Do Not Consider Several Streams of Income from One Site

March 11, 2010 · Filed Under Internet and Businesses Online · Comments Off 

Perhaps you are planning to begin an online business. If so, you need to be sure to avoid the mistakes made by others. Recognize that not all advice is necessarily good advice, especially if the tips are carried to the extreme. Always gather multiple opinions.

Anyone who has been in Internet marketing for longer than a week knows that it is important to develop multiple streams of income. Some marketers who are just starting can take this admonition too far, too quickly. I have seen sites that have products for sale, links to affiliate’s products and contextual advertising all on the same site. Sometimes all three appear on the same page.

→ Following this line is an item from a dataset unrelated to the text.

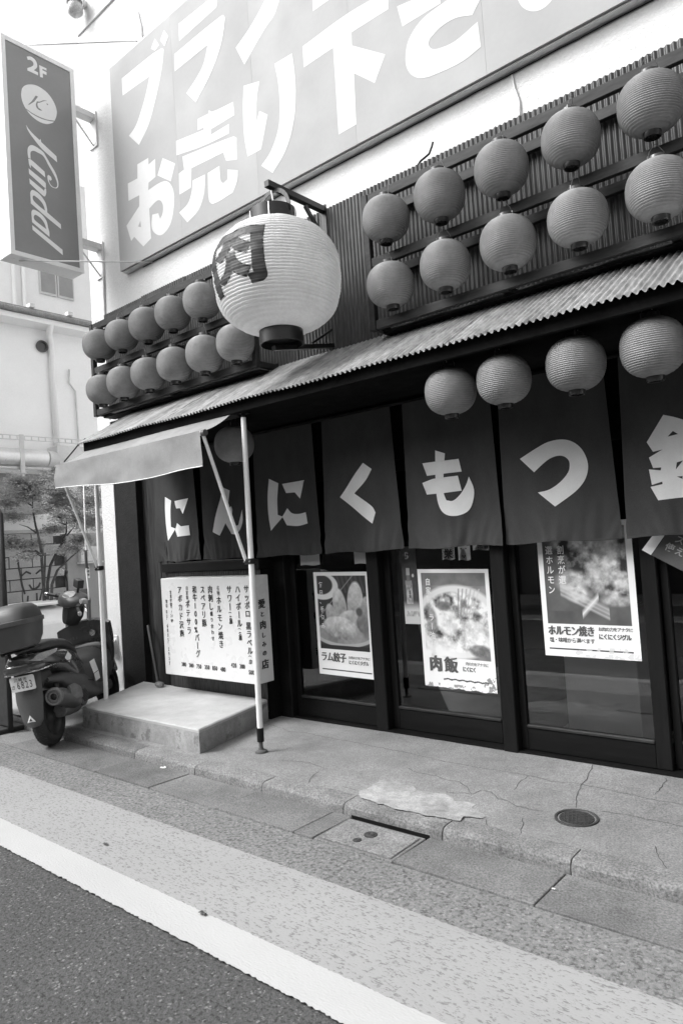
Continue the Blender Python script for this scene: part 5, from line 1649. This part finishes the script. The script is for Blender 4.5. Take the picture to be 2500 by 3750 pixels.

We know that eventually each visitor to your site is going to leave. The key to successful Internet marketing is to get them to leave in the manner that maximizes your profit. All paths out of your site, or off a given page of your site, are not equal. On a single page and within the site as a whole, your design, your content, your navigation system, and every element should be designed to get your visitors to leave you using that single method that is most beneficial to you.

In a retail or wholesal site, you want your visitors to leave only after they have stuffed your shopping cart full of your products and completed the check out process. The last page on your site that they see should be your “thank you” page. All of the other time they spend in your store should be directed toward getting them to that page.

If you want them to purchase an affiliate product, you want them to get off your own site only by clicking the link to your affiliate. With contextual advertising, you have a similar purpose in that you want them to click one of the ads as they exit. However, the ways in which you assist your visitors in deciding how to exit your site is very different in affiliate marketing from the method you implicitly use in making an ad click the attractive option.

Your job as an affiliate marketer is to convince your visitor that this affiliate’s product can meet the visitor’s specific needs. You highlight those needs with your copy and point out the ways in which the product is particularly good at what it does. You know the product well and can write specifically with that in mind.

In the case of contextual advertising, you don’t know what products or services will be promoted in the ads that are served to your site. You need to provide information that your visitor wants (based upon your keywords, page description, and so forth). At the same time, you let them know that there is other information (or even a product category) that they ought to be pursuing. Then, you just hope that one of the ads served on your page will coincide with the additional thirst you have created in your visitor.

So mixing potential revenue streams on the same page and, I believe, on the same site, means that you are working against yourself. You don’t want your prospective customers putting your product into a shopping cart and then disappearing from your site to pursue an affiliate product or by clicking on an ad. Instead, consider eventually building three sites (but not all at once). Work on your own product site. Find products that are complementary with your own product and endorse those on a separate site. Finally, if you feel you must, build a site for contextual advertising. (Personally, I would prefer to put the articles in a potential contextual advertising site into either my product site or affiliate site to draw visitors to the virtual locale where I could make a bigger profit, exchanging dollars for the cents that I would make with an ad click.)

Here are two exceptions to my advice, above. On your product site, you might want to use your thank you page to promote an affiliate offer. I sometimes place contextual advertising on my links pages. My thinking is that any visitors visiting my links have already probably decided to leave my site, so there is no harm having them leave me a little money on their way out.

Whether you have an existing business that you want to move online or are looking to start a new one, you should eventually try to develop more than one income stream. Just make sure that you don’t attempt to do in on the same page!